— START OF SOURCE EXCERPT —

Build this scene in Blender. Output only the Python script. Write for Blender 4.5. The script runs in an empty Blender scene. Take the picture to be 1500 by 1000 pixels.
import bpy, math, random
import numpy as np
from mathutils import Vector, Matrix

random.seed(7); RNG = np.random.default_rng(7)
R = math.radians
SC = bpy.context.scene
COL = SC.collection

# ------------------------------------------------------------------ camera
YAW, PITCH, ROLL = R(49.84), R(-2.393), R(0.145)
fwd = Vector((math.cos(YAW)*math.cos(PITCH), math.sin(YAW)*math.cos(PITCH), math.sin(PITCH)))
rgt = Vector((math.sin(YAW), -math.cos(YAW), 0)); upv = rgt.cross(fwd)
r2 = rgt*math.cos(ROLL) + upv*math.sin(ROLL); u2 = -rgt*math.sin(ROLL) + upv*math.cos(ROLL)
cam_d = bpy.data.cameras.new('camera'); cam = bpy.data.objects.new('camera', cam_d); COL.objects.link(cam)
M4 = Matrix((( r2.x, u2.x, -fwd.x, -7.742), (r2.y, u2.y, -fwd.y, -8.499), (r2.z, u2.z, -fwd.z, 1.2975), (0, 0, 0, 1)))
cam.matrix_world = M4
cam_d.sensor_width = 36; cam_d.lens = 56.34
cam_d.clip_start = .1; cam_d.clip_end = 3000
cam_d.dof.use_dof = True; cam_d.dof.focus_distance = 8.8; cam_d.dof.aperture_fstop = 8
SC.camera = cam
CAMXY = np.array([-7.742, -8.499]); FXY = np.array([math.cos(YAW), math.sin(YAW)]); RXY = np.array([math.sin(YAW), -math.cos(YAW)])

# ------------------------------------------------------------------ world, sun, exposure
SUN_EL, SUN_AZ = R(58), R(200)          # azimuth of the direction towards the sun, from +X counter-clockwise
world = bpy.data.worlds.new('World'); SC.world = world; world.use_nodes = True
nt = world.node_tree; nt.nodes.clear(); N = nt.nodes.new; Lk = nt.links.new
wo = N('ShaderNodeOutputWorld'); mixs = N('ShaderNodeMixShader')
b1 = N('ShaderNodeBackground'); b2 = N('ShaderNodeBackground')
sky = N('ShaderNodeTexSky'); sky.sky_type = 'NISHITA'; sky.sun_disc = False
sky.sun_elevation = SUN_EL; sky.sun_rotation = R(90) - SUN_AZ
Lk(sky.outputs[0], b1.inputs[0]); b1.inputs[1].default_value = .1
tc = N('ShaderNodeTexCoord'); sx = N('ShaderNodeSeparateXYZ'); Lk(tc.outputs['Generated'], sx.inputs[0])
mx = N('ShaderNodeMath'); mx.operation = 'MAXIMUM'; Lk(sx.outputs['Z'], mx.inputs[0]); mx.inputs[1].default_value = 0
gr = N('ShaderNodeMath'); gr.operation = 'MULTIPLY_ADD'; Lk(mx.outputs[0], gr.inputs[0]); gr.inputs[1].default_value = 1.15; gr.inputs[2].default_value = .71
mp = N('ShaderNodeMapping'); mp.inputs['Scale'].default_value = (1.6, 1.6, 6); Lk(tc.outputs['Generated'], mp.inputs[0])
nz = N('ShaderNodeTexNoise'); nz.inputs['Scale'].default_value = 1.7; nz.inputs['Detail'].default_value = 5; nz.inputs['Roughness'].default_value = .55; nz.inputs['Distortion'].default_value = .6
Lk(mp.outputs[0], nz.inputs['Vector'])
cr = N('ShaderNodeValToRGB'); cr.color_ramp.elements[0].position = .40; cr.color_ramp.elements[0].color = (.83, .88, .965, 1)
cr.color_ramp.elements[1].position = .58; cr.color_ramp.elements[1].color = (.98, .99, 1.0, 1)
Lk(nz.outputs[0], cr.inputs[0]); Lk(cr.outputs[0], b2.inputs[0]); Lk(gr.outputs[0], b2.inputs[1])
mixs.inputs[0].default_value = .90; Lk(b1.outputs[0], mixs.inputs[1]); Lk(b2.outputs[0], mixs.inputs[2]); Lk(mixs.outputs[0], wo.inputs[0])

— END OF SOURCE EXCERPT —

WORK REQUIRED: Reproduce the data in its entirety, matching each character.

ANSWER TO THE EXERCISE:
Build this scene in Blender. Output only the Python script. Write for Blender 4.5. The script runs in an empty Blender scene. Take the picture to be 1500 by 1000 pixels.
import bpy, math, random
import numpy as np
from mathutils import Vector, Matrix

random.seed(7); RNG = np.random.default_rng(7)
R = math.radians
SC = bpy.context.scene
COL = SC.collection

# ------------------------------------------------------------------ camera
YAW, PITCH, ROLL = R(49.84), R(-2.393), R(0.145)
fwd = Vector((math.cos(YAW)*math.cos(PITCH), math.sin(YAW)*math.cos(PITCH), math.sin(PITCH)))
rgt = Vector((math.sin(YAW), -math.cos(YAW), 0)); upv = rgt.cross(fwd)
r2 = rgt*math.cos(ROLL) + upv*math.sin(ROLL); u2 = -rgt*math.sin(ROLL) + upv*math.cos(ROLL)
cam_d = bpy.data.cameras.new('camera'); cam = bpy.data.objects.new('camera', cam_d); COL.objects.link(cam)
M4 = Matrix((( r2.x, u2.x, -fwd.x, -7.742), (r2.y, u2.y, -fwd.y, -8.499), (r2.z, u2.z, -fwd.z, 1.2975), (0, 0, 0, 1)))
cam.matrix_world = M4
cam_d.sensor_width = 36; cam_d.lens = 56.34
cam_d.clip_start = .1; cam_d.clip_end = 3000
cam_d.dof.use_dof = True; cam_d.dof.focus_distance = 8.8; cam_d.dof.aperture_fstop = 8
SC.camera = cam
CAMXY = np.array([-7.742, -8.499]); FXY = np.array([math.cos(YAW), math.sin(YAW)]); RXY = np.array([math.sin(YAW), -math.cos(YAW)])

# ------------------------------------------------------------------ world, sun, exposure
SUN_EL, SUN_AZ = R(58), R(200)          # azimuth of the direction towards the sun, from +X counter-clockwise
world = bpy.data.worlds.new('World'); SC.world = world; world.use_nodes = True
nt = world.node_tree; nt.nodes.clear(); N = nt.nodes.new; Lk = nt.links.new
wo = N('ShaderNodeOutputWorld'); mixs = N('ShaderNodeMixShader')
b1 = N('ShaderNodeBackground'); b2 = N('ShaderNodeBackground')
sky = N('ShaderNodeTexSky'); sky.sky_type = 'NISHITA'; sky.sun_disc = False
sky.sun_elevation = SUN_EL; sky.sun_rotation = R(90) - SUN_AZ
Lk(sky.outputs[0], b1.inputs[0]); b1.inputs[1].default_value = .1
tc = N('ShaderNodeTexCoord'); sx = N('ShaderNodeSeparateXYZ'); Lk(tc.outputs['Generated'], sx.inputs[0])
mx = N('ShaderNodeMath'); mx.operation = 'MAXIMUM'; Lk(sx.outputs['Z'], mx.inputs[0]); mx.inputs[1].default_value = 0
gr = N('ShaderNodeMath'); gr.operation = 'MULTIPLY_ADD'; Lk(mx.outputs[0], gr.inputs[0]); gr.inputs[1].default_value = 1.15; gr.inputs[2].default_value = .71
mp = N('ShaderNodeMapping'); mp.inputs['Scale'].default_value = (1.6, 1.6, 6); Lk(tc.outputs['Generated'], mp.inputs[0])
nz = N('ShaderNodeTexNoise'); nz.inputs['Scale'].default_value = 1.7; nz.inputs['Detail'].default_value = 5; nz.inputs['Roughness'].default_value = .55; nz.inputs['Distortion'].default_value = .6
Lk(mp.outputs[0], nz.inputs['Vector'])
cr = N('ShaderNodeValToRGB'); cr.color_ramp.elements[0].position = .40; cr.color_ramp.elements[0].color = (.83, .88, .965, 1)
cr.color_ramp.elements[1].position = .58; cr.color_ramp.elements[1].color = (.98, .99, 1.0, 1)
Lk(nz.outputs[0], cr.inputs[0]); Lk(cr.outputs[0], b2.inputs[0]); Lk(gr.outputs[0], b2.inputs[1])
mixs.inputs[0].default_value = .90; Lk(b1.outputs[0], mixs.inputs[1]); Lk(b2.outputs[0], mixs.inputs[2]); Lk(mixs.outputs[0], wo.inputs[0])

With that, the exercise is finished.